- **What you should do**: Reproduce nothing but the closing run of lines: the line with "b.grid([[(x, y+.004, z-.004" and each line that follows it to the end of the data.

- **Source excerpt**:
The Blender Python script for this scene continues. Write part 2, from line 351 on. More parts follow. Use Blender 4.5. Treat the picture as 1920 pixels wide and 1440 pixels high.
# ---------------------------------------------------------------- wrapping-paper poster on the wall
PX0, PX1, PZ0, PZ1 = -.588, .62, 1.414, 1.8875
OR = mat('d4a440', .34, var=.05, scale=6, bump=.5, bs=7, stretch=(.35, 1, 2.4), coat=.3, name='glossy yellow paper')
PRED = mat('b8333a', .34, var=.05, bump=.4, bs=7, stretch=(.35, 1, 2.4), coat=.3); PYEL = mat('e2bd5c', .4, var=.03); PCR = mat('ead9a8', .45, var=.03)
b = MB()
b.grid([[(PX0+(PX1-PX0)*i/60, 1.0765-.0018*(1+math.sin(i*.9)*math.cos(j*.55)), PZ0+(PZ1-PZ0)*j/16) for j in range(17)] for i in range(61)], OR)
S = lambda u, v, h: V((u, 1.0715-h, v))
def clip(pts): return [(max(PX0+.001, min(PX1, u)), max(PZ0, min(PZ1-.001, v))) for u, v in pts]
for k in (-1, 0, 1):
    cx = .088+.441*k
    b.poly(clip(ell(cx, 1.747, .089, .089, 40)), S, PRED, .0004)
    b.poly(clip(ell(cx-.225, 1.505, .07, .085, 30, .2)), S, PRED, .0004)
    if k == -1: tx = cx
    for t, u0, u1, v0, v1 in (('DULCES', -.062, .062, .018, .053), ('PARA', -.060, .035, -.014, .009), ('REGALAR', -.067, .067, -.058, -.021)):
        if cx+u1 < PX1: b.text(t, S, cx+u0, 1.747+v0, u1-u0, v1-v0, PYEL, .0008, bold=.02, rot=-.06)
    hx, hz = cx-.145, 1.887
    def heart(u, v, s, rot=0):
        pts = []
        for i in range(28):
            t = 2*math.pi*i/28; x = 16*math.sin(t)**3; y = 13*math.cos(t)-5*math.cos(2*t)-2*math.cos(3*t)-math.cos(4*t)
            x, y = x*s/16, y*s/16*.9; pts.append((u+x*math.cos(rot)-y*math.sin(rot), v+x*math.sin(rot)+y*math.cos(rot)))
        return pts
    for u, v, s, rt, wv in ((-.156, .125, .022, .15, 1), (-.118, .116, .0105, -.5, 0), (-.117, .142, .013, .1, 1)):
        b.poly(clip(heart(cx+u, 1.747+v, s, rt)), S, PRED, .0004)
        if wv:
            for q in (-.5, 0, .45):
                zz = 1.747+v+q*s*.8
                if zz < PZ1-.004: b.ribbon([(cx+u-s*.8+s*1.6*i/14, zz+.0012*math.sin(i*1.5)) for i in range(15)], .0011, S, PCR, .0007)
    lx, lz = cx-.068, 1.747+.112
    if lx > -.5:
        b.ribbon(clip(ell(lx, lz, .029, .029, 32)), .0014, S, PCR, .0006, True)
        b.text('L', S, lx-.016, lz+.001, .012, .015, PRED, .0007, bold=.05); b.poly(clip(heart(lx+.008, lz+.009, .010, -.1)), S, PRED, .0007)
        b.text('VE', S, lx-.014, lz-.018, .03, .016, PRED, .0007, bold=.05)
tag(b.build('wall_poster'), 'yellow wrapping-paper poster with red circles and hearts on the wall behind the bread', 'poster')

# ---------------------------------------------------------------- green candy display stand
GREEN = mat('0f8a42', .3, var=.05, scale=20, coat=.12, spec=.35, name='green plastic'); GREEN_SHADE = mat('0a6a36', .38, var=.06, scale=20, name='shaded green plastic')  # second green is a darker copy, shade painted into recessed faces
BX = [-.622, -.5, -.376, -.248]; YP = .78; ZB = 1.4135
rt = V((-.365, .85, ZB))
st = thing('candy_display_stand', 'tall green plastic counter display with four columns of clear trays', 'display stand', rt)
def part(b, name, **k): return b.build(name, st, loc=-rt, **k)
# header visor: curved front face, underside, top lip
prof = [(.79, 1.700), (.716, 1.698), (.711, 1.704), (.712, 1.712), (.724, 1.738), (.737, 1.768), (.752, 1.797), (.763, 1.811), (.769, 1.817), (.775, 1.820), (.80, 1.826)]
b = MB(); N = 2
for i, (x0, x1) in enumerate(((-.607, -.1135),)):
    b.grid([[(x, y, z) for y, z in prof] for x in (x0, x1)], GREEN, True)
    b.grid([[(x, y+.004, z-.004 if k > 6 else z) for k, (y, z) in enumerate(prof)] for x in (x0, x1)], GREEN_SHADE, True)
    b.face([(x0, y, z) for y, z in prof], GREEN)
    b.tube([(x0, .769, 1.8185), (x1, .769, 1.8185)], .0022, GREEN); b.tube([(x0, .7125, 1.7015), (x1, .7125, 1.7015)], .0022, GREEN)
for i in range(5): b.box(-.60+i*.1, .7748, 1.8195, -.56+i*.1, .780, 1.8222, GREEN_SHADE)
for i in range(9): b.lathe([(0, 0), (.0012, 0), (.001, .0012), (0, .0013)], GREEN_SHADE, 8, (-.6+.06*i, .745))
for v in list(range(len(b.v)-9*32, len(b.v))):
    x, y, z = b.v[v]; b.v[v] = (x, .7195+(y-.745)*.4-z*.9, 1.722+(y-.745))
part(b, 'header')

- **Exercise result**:
    b.grid([[(x, y+.004, z-.004 if k > 6 else z) for k, (y, z) in enumerate(prof)] for x in (x0, x1)], GREEN_SHADE, True)
    b.face([(x0, y, z) for y, z in prof], GREEN)
    b.tube([(x0, .769, 1.8185), (x1, .769, 1.8185)], .0022, GREEN); b.tube([(x0, .7125, 1.7015), (x1, .7125, 1.7015)], .0022, GREEN)
for i in range(5): b.box(-.60+i*.1, .7748, 1.8195, -.56+i*.1, .780, 1.8222, GREEN_SHADE)
for i in range(9): b.lathe([(0, 0), (.0012, 0), (.001, .0012), (0, .0013)], GREEN_SHADE, 8, (-.6+.06*i, .745))
for v in list(range(len(b.v)-9*32, len(b.v))):
    x, y, z = b.v[v]; b.v[v] = (x, .7195+(y-.745)*.4-z*.9, 1.722+(y-.745))
part(b, 'header')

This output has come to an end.